Effect of pulse length and amplitude was investigated to determine their effect on the plasma parameters in confined capillary discharges. Of specific interest was the investigation of the pulse length at constant peak discharge current of 50 kA. Also the effect of a short 20 μs pulse with different amplitudes up to 200 kA was studied. The circuit model was used to generate these pulse shapes and the input current into the ETFLOW code to calculate the plasma parameters with a special interest in these parameters at the capillary exit.

At constant pulse amplitude of 50 kA, the plasma temperature slightly decreased from 2.86 to 2.7 as the pulse length increased from 5 to 100 μs, while the plasma exit pressure varied between 60 and 410 MPa. As the pulse length increases, the total energy deposited increases; however, it is distributed along the entire discharge time. The plasma density and the total ablated mass also increased as ablation has increased. The increase in the plasma pressure allows thermalization of the plasma particles through more collisions, which results in reduction of the plasma temperature. The bulk velocity increases from 7.2 km/s for a 5 μs pulse length to 8.2 km/s at 20 μs then decreases very slightly with increased pulse length up to 100 μs. The total ablated mass follows a power law with the pulse length, while the pressure and velocity follow a logarithmic law.
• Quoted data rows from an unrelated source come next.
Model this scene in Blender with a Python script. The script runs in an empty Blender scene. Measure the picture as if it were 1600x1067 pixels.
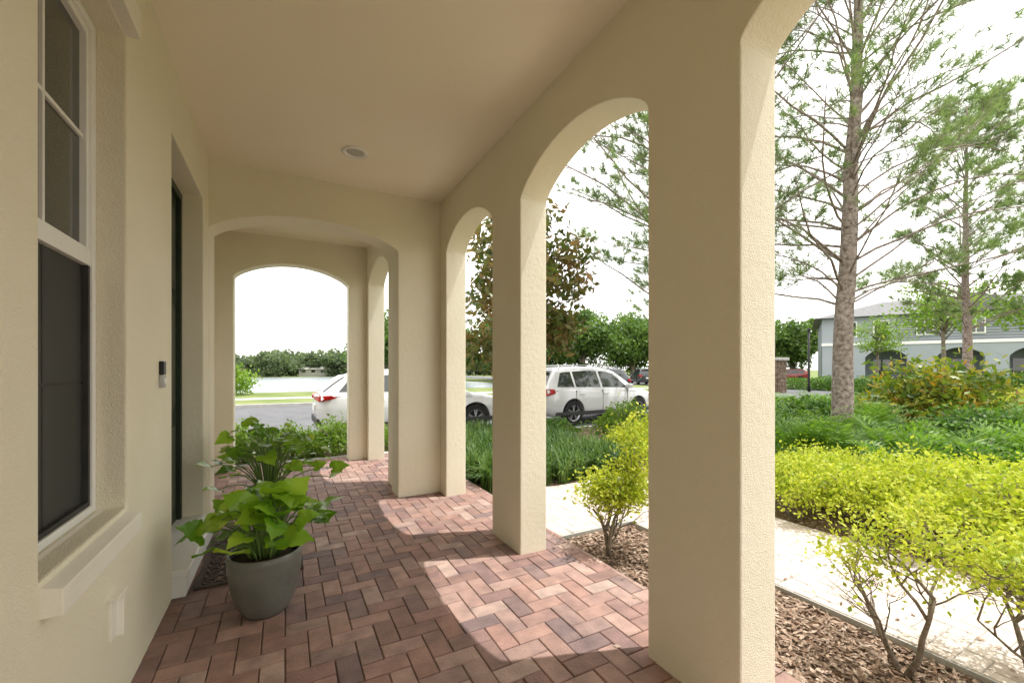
import bpy, bmesh, math, random
import numpy as np
from mathutils import Vector, Matrix, Euler
R = math.radians
random.seed(7)
rng = np.random.default_rng(11)
scene = bpy.context.scene
COL = scene.collection

# ---------------------------------------------------------------- materials
def new_mat(name):
    m = bpy.data.materials.new(name); m.use_nodes = True
    nt = m.node_tree; nt.nodes.clear()
    return m, nt, nt.nodes, nt.links
def ramp(nd, cols, interp='LINEAR'):
    r = nd.new('ShaderNodeValToRGB'); cr = r.color_ramp; cr.interpolation = interp
    n = len(cols)
    while len(cr.elements) < n: cr.elements.new(0.5)
    for i, c in enumerate(cols):
        p = i/(n-1) if n > 1 else 0
        if len(c) == 4: p = c[3]
        cr.elements[i].position = p; cr.elements[i].color = (c[0], c[1], c[2], 1)
    return r
def surf_mat(name, cols, scale=5, rough=0.8, bump=0.0, bscale=80, metal=0, spec=0.3, coat=0, detail=5, bdist=0.01, island=None, lo=0.3, hi=0.7):
    m, nt, nd, lk = new_mat(name)
    out = nd.new('ShaderNodeOutputMaterial'); b = nd.new('ShaderNodeBsdfPrincipled')
    lk.new(b.outputs[0], out.inputs[0])
    tc = nd.new('ShaderNodeTexCoord')
    n1 = nd.new('ShaderNodeTexNoise'); n1.inputs['Scale'].default_value = scale; n1.inputs['Detail'].default_value = detail
    lk.new(tc.outputs['Object'], n1.inputs['Vector'])
    mr = nd.new('ShaderNodeMapRange'); mr.inputs[1].default_value = lo; mr.inputs[2].default_value = hi
    lk.new(n1.outputs['Fac'], mr.inputs[0])
    rp = ramp(nd, cols); lk.new(mr.outputs[0], rp.inputs[0])
    col = rp.outputs[0]
    if island:
        g = nd.new('ShaderNodeNewGeometry'); r2 = ramp(nd, island); lk.new(g.outputs['Random Per Island'], r2.inputs[0])
        mx = nd.new('ShaderNodeMix'); mx.data_type = 'RGBA'; mx.blend_type = 'MULTIPLY'; mx.inputs[0].default_value = 1
        lk.new(r2.outputs[0], mx.inputs[6]); lk.new(col, mx.inputs[7]); col = mx.outputs[2]
    lk.new(col, b.inputs['Base Color'])
    b.inputs['Roughness'].default_value = rough; b.inputs['Metallic'].default_value = metal
    b.inputs['Specular IOR Level'].default_value = spec; b.inputs['Coat Weight'].default_value = coat
    if bump > 0:
        n2 = nd.new('ShaderNodeTexNoise'); n2.inputs['Scale'].default_value = bscale; n2.inputs['Detail'].default_value = 4
        lk.new(tc.outputs['Object'], n2.inputs['Vector'])
        bp = nd.new('ShaderNodeBump'); bp.inputs['Strength'].default_value = bump; bp.inputs['Distance'].default_value = bdist
        lk.new(n2.outputs['Fac'], bp.inputs['Height']); lk.new(bp.outputs[0], b.inputs['Normal'])
    return m
def leaf_mat(name, cols, trans=0.35, rough=0.5, nscale=1.5, spec=0.3):
    m, nt, nd, lk = new_mat(name)
    out = nd.new('ShaderNodeOutputMaterial'); b = nd.new('ShaderNodeBsdfPrincipled')
    g = nd.new('ShaderNodeNewGeometry'); tc = nd.new('ShaderNodeTexCoord')
    n1 = nd.new('ShaderNodeTexNoise'); n1.inputs['Scale'].default_value = nscale; n1.inputs['Detail'].default_value = 2
    lk.new(tc.outputs['Object'], n1.inputs['Vector'])
    a = nd.new('ShaderNodeMath'); a.operation = 'MULTIPLY_ADD'; a.inputs[1].default_value = 0.6
    s = nd.new('ShaderNodeMath'); s.operation = 'MULTIPLY_ADD'; s.inputs[1].default_value = 1.6; s.inputs[2].default_value = -0.6
    lk.new(n1.outputs['Fac'], s.inputs[0]); lk.new(g.outputs['Random Per Island'], a.inputs[0]); lk.new(s.outputs[0], a.inputs[2])
    rp = ramp(nd, cols); lk.new(a.outputs[0], rp.inputs[0])
    lk.new(rp.outputs[0], b.inputs['Base Color']); b.inputs['Roughness'].default_value = rough
    b.inputs['Specular IOR Level'].default_value = spec
    t = nd.new('ShaderNodeBsdfTranslucent'); mxc = nd.new('ShaderNodeMix'); mxc.data_type = 'RGBA'; mxc.blend_type = 'MULTIPLY'; mxc.inputs[0].default_value = 1
    mxc.inputs[7].default_value = (1.25, 1.3, 0.7, 1); lk.new(rp.outputs[0], mxc.inputs[6]); lk.new(mxc.outputs[2], t.inputs['Color'])
    mx = nd.new('ShaderNodeMixShader'); mx.inputs[0].default_value = trans
    lk.new(b.outputs[0], mx.inputs[1]); lk.new(t.outputs[0], mx.inputs[2]); lk.new(mx.outputs[0], out.inputs[0])
    return m

def stucco_mat(name, c1, c2, bump):
    m, nt, nd, lk = new_mat(name)
    out = nd.new('ShaderNodeOutputMaterial'); b = nd.new('ShaderNodeBsdfPrincipled'); lk.new(b.outputs[0], out.inputs[0])
    tc = nd.new('ShaderNodeTexCoord')
    n1 = nd.new('ShaderNodeTexNoise'); n1.inputs['Scale'].default_value = 1.7; n1.inputs['Detail'].default_value = 8
    lk.new(tc.outputs['Object'], n1.inputs['Vector'])
    rp = ramp(nd, [(*c1, .3), (*c2, .7)]); lk.new(n1.outputs['Fac'], rp.inputs[0])
    lk.new(rp.outputs[0], b.inputs['Base Color']); b.inputs['Roughness'].default_value = 0.75; b.inputs['Specular IOR Level'].default_value = 0.25
    n2 = nd.new('ShaderNodeTexNoise'); n2.inputs['Scale'].default_value = 165; n2.inputs['Detail'].default_value = 3
    n3 = nd.new('ShaderNodeTexNoise'); n3.inputs['Scale'].default_value = 28; n3.inputs['Detail'].default_value = 4
    lk.new(tc.outputs['Object'], n2.inputs['Vector']); lk.new(tc.outputs['Object'], n3.inputs['Vector'])
    ad = nd.new('ShaderNodeMath'); ad.operation = 'MULTIPLY_ADD'; ad.inputs[1].default_value = 0.8
    lk.new(n3.outputs['Fac'], ad.inputs[0]); lk.new(n2.outputs['Fac'], ad.inputs[2])
    bp = nd.new('ShaderNodeBump'); bp.inputs['Strength'].default_value = bump; bp.inputs['Distance'].default_value = 0.007
    lk.new(ad.outputs[0], bp.inputs['Height']); lk.new(bp.outputs[0], b.inputs['Normal'])
    return m
M = {}
M['stucco'] = stucco_mat('stucco', (.805, .755, .59), (.85, .80, .64), 0.65)
M['ceil'] = stucco_mat('ceiling_paint', (.88, .81, .655), (.90, .83, .68), 0.2)
M['trim'] = surf_mat('cream_trim', [(.82, .79, .69), (.86, .83, .73)], 6, .6, .1, 60)
M['vinyl'] = surf_mat('white_vinyl', [(.82, .82, .79), (.86, .86, .83)], 4, .35)
M['glassdark'] = surf_mat('window_glass', [(.025, .03, .028), (.04, .045, .04)], 1.5, .02, spec=1.0)
M['screen'] = surf_mat('insect_screen', [(.035, .038, .037), (.055, .058, .053)], 3, .5, .3, 600)
M['door'] = surf_mat('green_door_paint', [(.02, .032, .02), (.03, .045, .028)], 4, .4)
M['brass'] = surf_mat('brushed_metal', [(.5, .5, .48), (.6, .6, .57)], 20, .3, metal=1)
M['black'] = surf_mat('black_plastic', [(.012, .012, .012), (.02, .02, .02)], 10, .4)
M['grey'] = surf_mat('silver_plastic', [(.4, .4, .4), (.45, .45, .45)], 10, .4)
M['rubber'] = surf_mat('mat_rubber', [(.045, .032, .026), (.09, .064, .052)], 20, .8, .2, 120)
M['pot'] = surf_mat('grey_green_glaze', [(.11, .115, .098), (.16, .163, .142)], 7, .32, .12, 30, spec=.5)
M['soil'] = surf_mat('soil', [(.03, .02, .012), (.07, .05, .03)], 40, 1, .8, 60)
M['joint'] = surf_mat('joint_sand', [(.08, .06, .05), (.14, .11, .085)], 30, 1)
pv = [(.31, .18, .145), (.36, .225, .18), (.24, .145, .12), (.43, .31, .26), (.32, .185, .15), (.18, .125, .12), (.39, .255, .21), (.28, .165, .14), (.21, .135, .125)]
M['paver'] = surf_mat('red_pavers', [(.72, .72, .74), (1.22, 1.2, 1.18)], 9, .65, .6, 90, island=pv, detail=8, bdist=.008, spec=.4)
pw = [(.54, .45, .39), (.58, .50, .44), (.51, .42, .36), (.62, .55, .50), (.56, .47, .42)]
M['paver2'] = surf_mat('pale_pavers', [(.88, .88, .88), (1.1, 1.1, 1.08)], 7, .85, .5, 90, island=pw, detail=8, bdist=.006)
M['mulch'] = surf_mat('mulch', [(.09, .05, .03), (.25, .165, .11), (.38, .28, .20)], 45, 1, 1, 60, detail=8, bdist=.03)
M['chip'] = surf_mat('wood_chip', [(.7, .7, .7), (1.1, 1.1, 1.1)], 30, .95, island=[(.14, .08, .05), (.33, .23, .165), (.52, .40, .31), (.23, .14, .09), (.42, .30, .22)])
M['lawn'] = surf_mat('lawn', [(.09, .13, .03), (.14, .18, .05), (.2, .21, .08)], .6, 1, .6, 40, detail=8)
M['road'] = surf_mat('asphalt', [(.10, .10, .105), (.14, .14, .145)], 2, .9, .4, 150, detail=8)
M['conc'] = surf_mat('concrete', [(.36, .35, .33), (.45, .44, .41)], 3, .9, .3, 80)
M['water'] = surf_mat('water', [(.20, .24, .25), (.26, .29, .30)], .3, .25, .25, 3, spec=.5, bdist=.05)
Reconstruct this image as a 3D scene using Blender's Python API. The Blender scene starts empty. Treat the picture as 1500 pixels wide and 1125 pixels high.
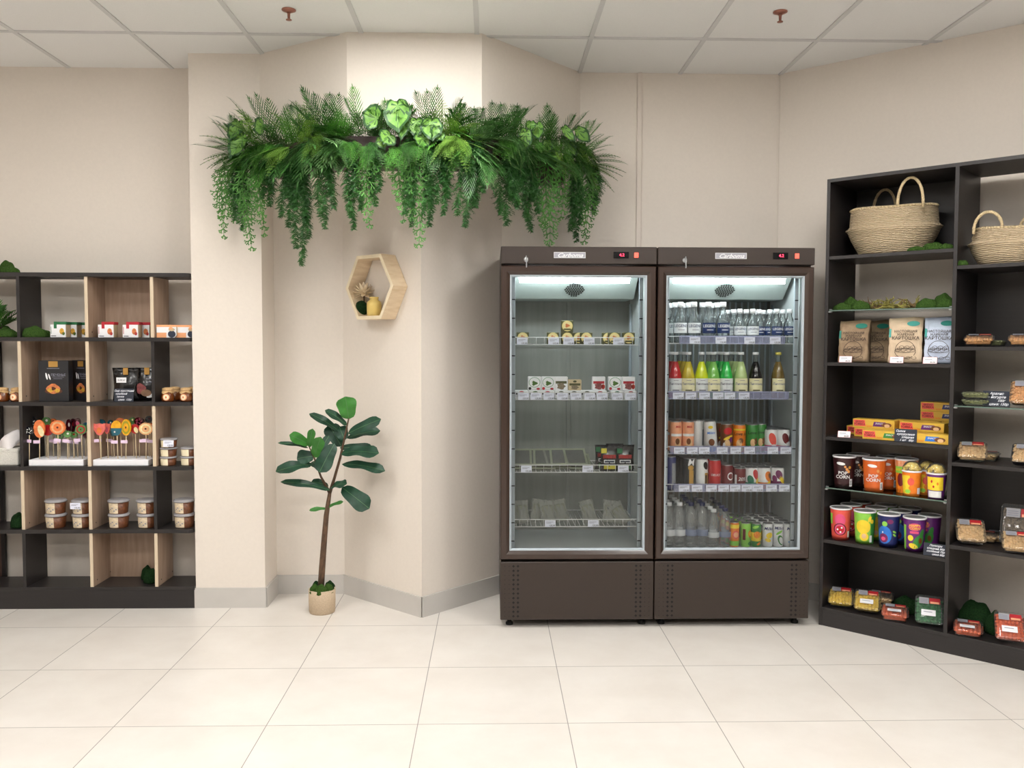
import bpy, bmesh, math, random
from mathutils import Vector, Matrix
random.seed(7)
PI = math.pi
SC = bpy.context.scene
COL = SC.collection

# ------------------------------------------------------------------ camera
F_PX, PITCH, YAW, ROLL, CAM_H = 1253.7, 0.0474, 0.0241, 0.0025, 1.519
ROOM_H = 3.129
_f = Vector((math.sin(YAW)*math.cos(PITCH), math.cos(YAW)*math.cos(PITCH), -math.sin(PITCH)))
_r = Vector((math.cos(YAW), -math.sin(YAW), 0)); _u = _r.cross(_f)
CA = math.cos(ROLL)*_r + math.sin(ROLL)*_u
CB = -math.sin(ROLL)*_r + math.cos(ROLL)*_u
cam_d = bpy.data.cameras.new('camera'); cam = bpy.data.objects.new('camera', cam_d); COL.objects.link(cam)
cam_d.sensor_width = 36; cam_d.lens = F_PX/1500*36; cam_d.clip_start = .05
cam.matrix_world = Matrix(((CA.x, CB.x, -_f.x, 0), (CA.y, CB.y, -_f.y, 0), (CA.z, CB.z, -_f.z, CAM_H), (0, 0, 0, 1)))
SC.camera = cam
# ------------------------------------------------------------------ world, exposure
w = bpy.data.worlds.new('world'); SC.world = w; w.use_nodes = True
w.node_tree.nodes['Background'].inputs[0].default_value = (1, .985, .96, 1)
w.node_tree.nodes['Background'].inputs[1].default_value = .45
SC.view_settings.view_transform = 'Standard'; SC.view_settings.look = 'None'
SC.view_settings.exposure = 0.0; SC.view_settings.gamma = 1
SC.cycles.transparent_max_bounces = 32
SC.cycles.max_bounces = 8
PANEL_W = 29.5      # emission strength of the ceiling light panels
TUBE_W = 36.0       # emission strength of the cooler tubes
PANELS = [(-2.178, 3.073), (-.378, 3.673), (1.422, 3.073), (-2.178, 1.273), (1.422, 1.273), (-.378, 1.273),
          (-3.978, 1.273), (3.222, 1.273), (-2.178, -1.127), (-.378, -1.127), (1.422, -1.127), (3.222, -1.127)]

# ------------------------------------------------------------------ geometry of the view: where a sight line meets the place
def ray(u, v): return _f + CA*((u-750)/F_PX) - CB*((v-562.5)/F_PX)
def at_y(u, v, Y):
    d = ray(u, v); t = Y/d.y; return Vector((t*d.x, Y, CAM_H+t*d.z))
def at_plane(u, v, P, N):
    d = ray(u, v); o = Vector((0, 0, CAM_H)); t = (P-o).dot(N)/d.dot(N); return o+t*d

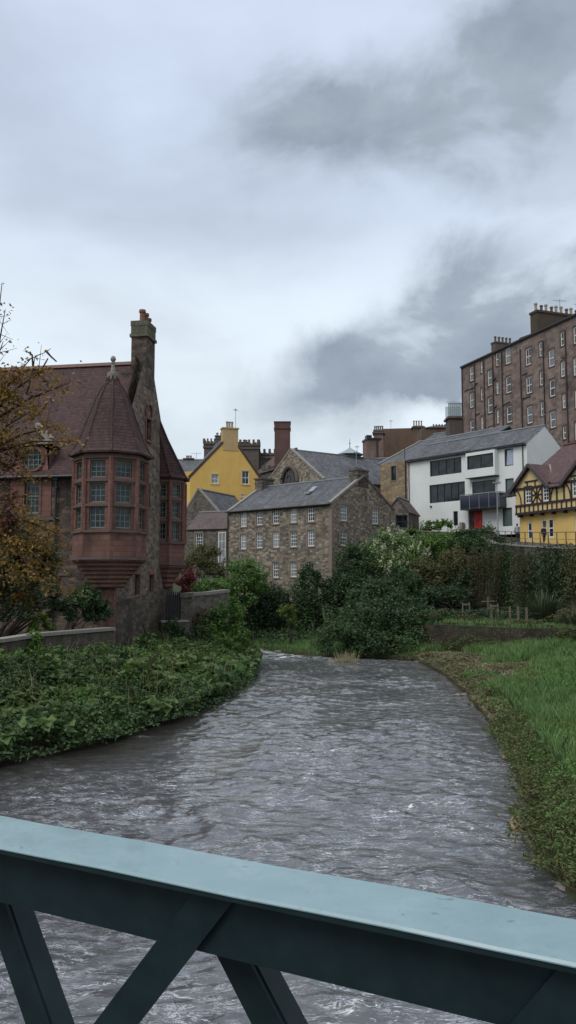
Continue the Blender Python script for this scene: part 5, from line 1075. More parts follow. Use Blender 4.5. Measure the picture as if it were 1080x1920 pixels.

At constant short pulse length of 20 μs and increased pulse amplitude up to 200 kA, it was shown that the densities and the total ablated mass are in direct proportion with the pulse amplitude. The temperature, velocity, pressure and ablated mass are all following a power law with the current amplitude. The density reached 17.7 kg/m3 while the total ablated mass reached about 57 mg at 200 kA pulse amplitude. The bulk velocity varied between 6.1 and 10.7 km/s, which indicate an exit hyper velocity suitable for several launch applications including acceleration of pellets for fusion reactors fueling.